I am a firm believer in the mantra: if you want something you have to go out and get it. As bad as it sounds, what I want right now is money. Which is why this morning I found myself scanning the pages of Craigslist.
I already have a job I love and with school starting in the fall I am hardly going to have time to breathe, let alone do anything else part time. Nevertheless, I am confident that there is free money just waiting to be had-I just have to look in the right places.
I keep scrolling. Where are all the envelopes that need licking or stuffing or mailing? Didn't people use to post that crap all the time? I would totally subject my tongue to envelope glue-- some of it even tastes good. Hmph, nothing. Apparently everyone has caught on to how yummy the glue tastes--they want it all to themselves! Haven't they watched Seinfeld? Don't they know that in mass quantities envelope glue can be lethal? They need to share the love and pay me to lick their envelopes.

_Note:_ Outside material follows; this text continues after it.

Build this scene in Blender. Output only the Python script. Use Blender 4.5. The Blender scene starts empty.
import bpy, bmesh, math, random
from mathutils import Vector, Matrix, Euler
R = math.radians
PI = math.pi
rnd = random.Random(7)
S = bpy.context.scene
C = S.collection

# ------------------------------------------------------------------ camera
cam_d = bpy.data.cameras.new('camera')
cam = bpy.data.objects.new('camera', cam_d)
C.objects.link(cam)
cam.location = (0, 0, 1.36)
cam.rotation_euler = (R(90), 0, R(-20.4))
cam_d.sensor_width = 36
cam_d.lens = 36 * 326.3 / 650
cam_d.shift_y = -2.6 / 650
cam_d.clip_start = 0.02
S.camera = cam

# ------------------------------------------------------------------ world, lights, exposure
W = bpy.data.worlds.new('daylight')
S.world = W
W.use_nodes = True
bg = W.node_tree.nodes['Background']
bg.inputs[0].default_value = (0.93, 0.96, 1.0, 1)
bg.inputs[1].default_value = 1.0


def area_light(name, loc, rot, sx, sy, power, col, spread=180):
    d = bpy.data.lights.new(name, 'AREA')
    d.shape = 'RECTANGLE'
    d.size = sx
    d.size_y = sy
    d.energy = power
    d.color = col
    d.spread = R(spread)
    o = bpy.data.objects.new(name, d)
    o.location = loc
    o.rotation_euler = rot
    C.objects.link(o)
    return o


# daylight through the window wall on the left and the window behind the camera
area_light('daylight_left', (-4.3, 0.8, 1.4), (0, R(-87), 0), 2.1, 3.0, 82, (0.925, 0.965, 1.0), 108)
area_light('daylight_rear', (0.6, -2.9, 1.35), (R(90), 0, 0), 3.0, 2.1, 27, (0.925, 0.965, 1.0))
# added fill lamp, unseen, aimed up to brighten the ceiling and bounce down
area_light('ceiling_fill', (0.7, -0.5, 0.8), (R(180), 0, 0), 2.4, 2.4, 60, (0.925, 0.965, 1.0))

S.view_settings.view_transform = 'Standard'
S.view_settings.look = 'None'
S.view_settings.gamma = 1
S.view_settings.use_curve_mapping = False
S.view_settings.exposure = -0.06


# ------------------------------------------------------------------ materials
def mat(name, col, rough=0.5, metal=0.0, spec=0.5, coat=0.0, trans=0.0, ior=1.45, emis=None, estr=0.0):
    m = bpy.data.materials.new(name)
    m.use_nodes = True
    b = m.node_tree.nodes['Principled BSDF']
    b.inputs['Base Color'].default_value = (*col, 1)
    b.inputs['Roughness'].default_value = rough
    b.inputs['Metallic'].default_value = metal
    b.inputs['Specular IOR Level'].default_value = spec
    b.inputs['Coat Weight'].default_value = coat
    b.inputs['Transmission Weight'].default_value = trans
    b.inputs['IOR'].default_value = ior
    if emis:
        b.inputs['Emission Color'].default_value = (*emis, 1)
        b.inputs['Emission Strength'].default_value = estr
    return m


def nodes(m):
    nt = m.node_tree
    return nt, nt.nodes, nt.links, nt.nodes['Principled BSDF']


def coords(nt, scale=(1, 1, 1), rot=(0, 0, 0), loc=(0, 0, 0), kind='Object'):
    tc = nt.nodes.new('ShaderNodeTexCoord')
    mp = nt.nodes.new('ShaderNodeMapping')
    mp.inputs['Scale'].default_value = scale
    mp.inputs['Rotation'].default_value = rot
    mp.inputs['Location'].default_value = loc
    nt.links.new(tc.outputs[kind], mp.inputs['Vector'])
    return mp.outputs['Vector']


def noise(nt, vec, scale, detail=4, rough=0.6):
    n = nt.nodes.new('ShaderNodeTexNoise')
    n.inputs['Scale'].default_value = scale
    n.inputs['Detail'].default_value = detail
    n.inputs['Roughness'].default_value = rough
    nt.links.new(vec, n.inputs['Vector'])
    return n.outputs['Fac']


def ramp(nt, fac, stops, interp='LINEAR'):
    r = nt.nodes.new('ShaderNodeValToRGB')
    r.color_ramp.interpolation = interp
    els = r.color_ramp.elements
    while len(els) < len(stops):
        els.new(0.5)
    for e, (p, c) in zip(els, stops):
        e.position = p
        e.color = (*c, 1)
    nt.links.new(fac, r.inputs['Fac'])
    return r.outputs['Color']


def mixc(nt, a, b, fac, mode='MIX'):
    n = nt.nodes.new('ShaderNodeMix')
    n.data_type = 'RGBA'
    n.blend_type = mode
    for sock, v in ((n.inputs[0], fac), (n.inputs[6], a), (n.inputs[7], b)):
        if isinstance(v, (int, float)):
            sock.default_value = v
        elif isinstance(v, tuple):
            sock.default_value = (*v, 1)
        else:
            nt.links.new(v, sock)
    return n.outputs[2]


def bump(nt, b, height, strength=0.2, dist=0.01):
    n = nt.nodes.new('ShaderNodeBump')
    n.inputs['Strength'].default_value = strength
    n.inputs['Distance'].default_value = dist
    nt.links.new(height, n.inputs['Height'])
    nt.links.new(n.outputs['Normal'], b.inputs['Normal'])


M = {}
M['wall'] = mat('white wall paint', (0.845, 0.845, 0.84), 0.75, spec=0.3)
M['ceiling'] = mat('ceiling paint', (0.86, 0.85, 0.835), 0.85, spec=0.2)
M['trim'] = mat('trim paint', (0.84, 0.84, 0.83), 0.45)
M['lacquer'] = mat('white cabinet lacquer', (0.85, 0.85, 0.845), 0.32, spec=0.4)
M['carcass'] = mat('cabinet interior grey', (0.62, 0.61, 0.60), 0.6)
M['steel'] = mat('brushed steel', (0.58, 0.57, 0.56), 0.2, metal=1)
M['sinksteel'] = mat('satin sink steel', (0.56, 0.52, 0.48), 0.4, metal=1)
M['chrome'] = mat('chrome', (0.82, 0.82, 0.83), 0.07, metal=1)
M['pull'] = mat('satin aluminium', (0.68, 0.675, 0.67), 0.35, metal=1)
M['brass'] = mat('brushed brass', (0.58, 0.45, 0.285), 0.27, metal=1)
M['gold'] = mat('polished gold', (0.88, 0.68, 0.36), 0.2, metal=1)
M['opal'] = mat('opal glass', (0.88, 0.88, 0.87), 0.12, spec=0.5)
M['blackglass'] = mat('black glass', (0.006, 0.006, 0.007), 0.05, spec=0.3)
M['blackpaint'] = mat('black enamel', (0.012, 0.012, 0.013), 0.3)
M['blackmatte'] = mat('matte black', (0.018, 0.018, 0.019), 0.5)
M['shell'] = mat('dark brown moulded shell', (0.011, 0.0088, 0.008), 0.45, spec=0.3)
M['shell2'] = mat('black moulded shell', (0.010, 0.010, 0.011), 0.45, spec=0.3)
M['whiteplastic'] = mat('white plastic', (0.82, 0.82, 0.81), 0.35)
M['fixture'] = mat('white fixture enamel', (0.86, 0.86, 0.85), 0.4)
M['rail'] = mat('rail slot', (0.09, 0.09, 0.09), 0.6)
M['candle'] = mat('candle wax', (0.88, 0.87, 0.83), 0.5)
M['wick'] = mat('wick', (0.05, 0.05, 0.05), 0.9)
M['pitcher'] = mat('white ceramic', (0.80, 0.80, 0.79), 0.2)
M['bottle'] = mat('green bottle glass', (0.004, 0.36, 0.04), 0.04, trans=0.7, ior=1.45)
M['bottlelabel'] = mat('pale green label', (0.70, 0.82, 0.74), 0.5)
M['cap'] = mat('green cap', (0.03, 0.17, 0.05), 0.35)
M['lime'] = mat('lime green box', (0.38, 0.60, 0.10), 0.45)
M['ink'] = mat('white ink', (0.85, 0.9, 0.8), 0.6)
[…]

I give up on the promised land of envelopes-- time is money and I am on a mission. Before I know it I have the golden ticket. Under the gigs section I page through the domestic sub category postings. Nanny, housekeeper, professional domesticator, research participants, personal chef. Wait. Research participants? I can participate. I work well alone and with a team... thats what your supposed to say, right?
I read on:
"The Human Memory and Neuroimaging Lab in the Department of Psychological and Brain Sciences at UCSB is seeking research participants for blah, blah, blah.... Who cares.... Participants will receive an image of their brain and will be compensated with $80."
Screw the $80 bucks you had me at image of my brain. Cool? Nah... SUPER FREAKING COOL!!!
Let's see, what do I need to do? Here we go, requirements. Age, check. Fluency, check. Foreign Metals, nope, check. Preggers, definitely not, check. Claustrophobic. ha. Welp, 4 out of 5 ain't bad. I quickly copy and paste the contact information and draft an email to let the Department of Psychological and Brain Sciences know that I would be more than happy for them to scan my brain. (For a second I am slightly concerned results may be skewed if everyone in the study is like me--they are fascinated by the fact that they will get an actual image of their brain. Eh. I shrug my shoulders--Not my problem.) More important than the integrity of the study? I wonder if I can color it in (my brain, I mean), because OBVIOUSLY that would be way cool.
I sigh and give myself a pat on the shoulder. Good job, Jildo. Ain't no mountain too high. See? There really is free money. All I have to do is lay down and UCSB will give me $80... Hey now! Its ok... its for science.
Over and out. Jildo
P.S. I have to buy toilet paper today. I can't go cheap on the toilet paper, I just can't... maybe more than one brain scan is in my future.